Sur les pas de son héros, Hervé Picart invite son lecteur à une intrigue riche en rebondissements, une suite de rencontres improbables et une belle théorie de protagonistes, ô combien !, singuliers.
Il retient pour cadre une sous-préfecture sur le bord de l’océan en Vendée. Cette cité a perdu son identité, presque sa raison d’être, quand l’océan s’est retiré. Elle se flétrit, nourrissant la nostalgie de la défunte mer, le regret d’une époque révolue. Mais, n’est-ce pas le cas lorsque l’activité principale, économique ou autre, disparaît, comme ces cités du Nord orphelines de leurs mines, des textiles, celles de Lorraine des aciéries…
Antoine Bonneval a toujours été un joyeux drille, incapable de tristesse, d’une quelconque mélancolie. C’est à la mort de son père qu’il prend conscience de sa monstrueuse bonne humeur, ne pouvant ressentir de chagrin.
Son père lui avait dit qu’il ne connaissait pas de ville plus triste que Sienne. Disposant de quelques jours de congés, Audrey, sa compagne étant en tournée théâtrale, il décide de s’y rendre.
Dès son arrivée, il est surpris par l’atmosphère qui règne dans cette cité qui se meurt. L’envasement a eu raison de son état de ville portuaire. L’océan a été repoussé loin, très loin. Il va, alors, faire des rencontres improbables, étonnantes, qui vont l’amener à une découverte bouleversante.
Il est orphelin de sa mère, une femme joyeuse, morte dans un accident de voiture alors qu’il avait cinq ans. Aussi, il est surpris d’entrevoir, lors du passage d’un bus, une inconnue familière, sa mère vieillie. Mais, quand après une recherche, il approche cette femme…

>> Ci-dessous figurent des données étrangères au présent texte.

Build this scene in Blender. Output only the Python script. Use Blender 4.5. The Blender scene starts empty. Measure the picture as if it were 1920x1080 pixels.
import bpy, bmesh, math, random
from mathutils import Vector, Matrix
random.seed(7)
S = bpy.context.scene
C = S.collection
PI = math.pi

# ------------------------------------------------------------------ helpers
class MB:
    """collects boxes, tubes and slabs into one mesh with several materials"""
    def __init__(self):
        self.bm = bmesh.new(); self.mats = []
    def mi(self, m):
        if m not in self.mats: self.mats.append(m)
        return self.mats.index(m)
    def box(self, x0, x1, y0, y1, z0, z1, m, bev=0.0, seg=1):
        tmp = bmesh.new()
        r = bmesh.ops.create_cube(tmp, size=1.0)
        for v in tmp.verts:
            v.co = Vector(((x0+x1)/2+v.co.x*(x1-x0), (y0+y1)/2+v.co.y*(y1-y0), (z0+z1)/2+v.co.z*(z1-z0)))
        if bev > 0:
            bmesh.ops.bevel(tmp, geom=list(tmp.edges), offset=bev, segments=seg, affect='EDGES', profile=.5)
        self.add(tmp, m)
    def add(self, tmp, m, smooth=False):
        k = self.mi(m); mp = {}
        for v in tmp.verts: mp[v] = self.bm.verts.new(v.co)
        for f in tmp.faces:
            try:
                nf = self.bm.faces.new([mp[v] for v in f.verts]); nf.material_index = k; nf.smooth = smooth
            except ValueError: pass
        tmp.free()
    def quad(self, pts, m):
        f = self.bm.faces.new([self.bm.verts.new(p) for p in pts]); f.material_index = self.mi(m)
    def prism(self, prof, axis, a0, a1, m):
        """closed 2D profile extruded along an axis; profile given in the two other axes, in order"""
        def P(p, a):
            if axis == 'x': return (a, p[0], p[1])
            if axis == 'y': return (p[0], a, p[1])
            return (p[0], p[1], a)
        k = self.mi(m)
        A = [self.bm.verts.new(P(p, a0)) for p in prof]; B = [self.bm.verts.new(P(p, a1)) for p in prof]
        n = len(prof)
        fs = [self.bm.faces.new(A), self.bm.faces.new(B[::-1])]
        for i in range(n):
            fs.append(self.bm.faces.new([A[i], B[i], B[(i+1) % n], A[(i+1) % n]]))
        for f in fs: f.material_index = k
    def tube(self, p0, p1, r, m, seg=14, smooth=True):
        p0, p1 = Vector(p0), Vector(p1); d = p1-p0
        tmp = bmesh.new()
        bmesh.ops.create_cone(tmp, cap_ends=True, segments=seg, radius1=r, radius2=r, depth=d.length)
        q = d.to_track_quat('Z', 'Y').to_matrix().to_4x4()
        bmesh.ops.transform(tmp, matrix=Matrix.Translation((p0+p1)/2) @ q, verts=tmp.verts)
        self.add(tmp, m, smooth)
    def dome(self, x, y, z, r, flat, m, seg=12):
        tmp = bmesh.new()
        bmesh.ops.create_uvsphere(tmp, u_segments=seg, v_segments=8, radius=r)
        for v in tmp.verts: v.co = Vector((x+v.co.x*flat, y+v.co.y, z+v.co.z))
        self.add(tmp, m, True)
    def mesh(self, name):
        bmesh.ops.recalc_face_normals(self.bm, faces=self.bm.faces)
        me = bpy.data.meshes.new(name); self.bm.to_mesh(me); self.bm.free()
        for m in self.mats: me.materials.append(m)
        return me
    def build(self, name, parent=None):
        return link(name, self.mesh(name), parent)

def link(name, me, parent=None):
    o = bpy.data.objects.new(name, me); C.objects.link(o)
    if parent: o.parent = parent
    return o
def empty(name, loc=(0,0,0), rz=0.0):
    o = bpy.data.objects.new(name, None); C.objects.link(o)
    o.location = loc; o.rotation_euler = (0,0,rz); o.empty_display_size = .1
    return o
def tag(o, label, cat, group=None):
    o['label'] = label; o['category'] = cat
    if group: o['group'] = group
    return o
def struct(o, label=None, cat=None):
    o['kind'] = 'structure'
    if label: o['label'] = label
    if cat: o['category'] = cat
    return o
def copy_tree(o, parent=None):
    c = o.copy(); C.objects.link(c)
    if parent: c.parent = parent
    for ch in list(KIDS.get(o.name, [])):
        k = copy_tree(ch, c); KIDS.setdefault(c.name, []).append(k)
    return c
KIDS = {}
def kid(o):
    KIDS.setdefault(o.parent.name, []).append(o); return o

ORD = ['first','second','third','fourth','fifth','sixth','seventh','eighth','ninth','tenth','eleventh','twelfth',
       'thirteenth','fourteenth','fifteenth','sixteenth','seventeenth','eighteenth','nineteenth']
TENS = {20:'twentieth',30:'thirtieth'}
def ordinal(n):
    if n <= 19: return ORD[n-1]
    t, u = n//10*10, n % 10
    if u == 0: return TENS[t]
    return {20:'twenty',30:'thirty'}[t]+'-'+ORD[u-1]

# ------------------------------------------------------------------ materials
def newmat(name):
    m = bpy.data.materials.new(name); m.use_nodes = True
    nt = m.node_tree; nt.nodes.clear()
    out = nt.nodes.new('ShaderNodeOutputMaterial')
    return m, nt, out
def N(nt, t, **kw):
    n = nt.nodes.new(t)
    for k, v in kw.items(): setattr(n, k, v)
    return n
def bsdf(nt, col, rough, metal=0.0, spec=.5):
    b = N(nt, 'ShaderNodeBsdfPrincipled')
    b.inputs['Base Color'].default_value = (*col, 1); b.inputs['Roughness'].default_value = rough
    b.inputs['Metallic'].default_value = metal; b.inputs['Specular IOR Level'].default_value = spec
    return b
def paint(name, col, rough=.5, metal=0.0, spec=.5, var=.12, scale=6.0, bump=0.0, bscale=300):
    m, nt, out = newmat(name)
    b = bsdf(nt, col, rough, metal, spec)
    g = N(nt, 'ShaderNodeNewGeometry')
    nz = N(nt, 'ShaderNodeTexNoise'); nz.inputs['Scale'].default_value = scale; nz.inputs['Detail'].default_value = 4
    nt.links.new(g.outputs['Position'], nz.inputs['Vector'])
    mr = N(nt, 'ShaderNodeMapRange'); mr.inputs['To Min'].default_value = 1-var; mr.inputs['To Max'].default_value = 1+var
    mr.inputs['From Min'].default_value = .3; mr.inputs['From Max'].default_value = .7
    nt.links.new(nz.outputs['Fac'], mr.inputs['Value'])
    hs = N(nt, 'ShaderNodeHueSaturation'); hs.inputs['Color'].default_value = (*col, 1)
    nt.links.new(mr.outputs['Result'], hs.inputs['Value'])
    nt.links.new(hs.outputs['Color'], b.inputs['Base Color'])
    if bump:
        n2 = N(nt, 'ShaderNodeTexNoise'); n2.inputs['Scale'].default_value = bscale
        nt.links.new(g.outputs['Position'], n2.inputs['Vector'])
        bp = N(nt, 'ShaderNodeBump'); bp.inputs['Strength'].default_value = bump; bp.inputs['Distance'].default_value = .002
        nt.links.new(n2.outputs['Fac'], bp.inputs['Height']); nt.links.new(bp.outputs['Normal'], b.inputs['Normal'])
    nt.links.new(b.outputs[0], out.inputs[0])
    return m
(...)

Le séjour d’Antoine va être l’occasion d’une découverte, de faits qu’on lui a cachés pour des raisons recevables dans le contexte de l’époque. Mais, outre ces révélations qui vont secouer le héros, ce sont les rencontres impensables qu’il va faire, les situations qu’il va vivre, les découvertes dont il va être l’acteur ou le témoin. Et Hervé Picart, dans ce domaine, comme dans d’autres, fait preuve d’une imagination redoutable.
C’est ainsi que son héros se voit raconter, par un juge en retraite, une histoire de morts qui s’envoient en l’air. Il pénètre dans une bibliothèque aux règles étonnantes, fait connaissance d’un Secrétaire perpétuel bien particulier. Il va s’installer dans un théâtre dédié à la mer, pénétrer dans une boutique de bons et de mauvais souvenirs. Il va être entraîné dans un jeu d’échecs lampant. Et il va, ainsi, progresser de surprise en surprise.
Cette histoire est nourrie de nombre d’anecdotes, de références littéraires, cinématographiques, artistiques et sociétales. L’auteur fait le panégyrique de Pierre Benoit, un romancier injustement oublié. Il cite Jacques Brel et bien d’autres. Il place, en tête de chaque chapitre une phrase extraite de romans, de poèmes…
Mais, Hervé Picart est un esthète, un adepte des formules ciselées et des images puissantes. L’humour est très présent, un humour subtil, recherché, raffiné, servi par une belle lucidité pour saisir l’essence des situations, pour capter l’étrangeté d’échanges.
L’auteur use d’une écriture toute en subtilité, place un vocabulaire relevé tout en usant d’un langage quotidien. Il ose des virevoltantes langagières de toute beauté, des jeux raffinés avec les idées.
Sienne Marine est un livre qu’il faut déguster même si l’on est titillé par l’envie d’en savoir plus, d’arriver au dénouement de cette histoire riche, élégante, humoristique, avec une intrigue recherchée, adroitement orchestrée.
serge perraud
Hervé Picart, Sienne Marine, Éditions Complicités, février 2023, 180 p. — 18,00 €.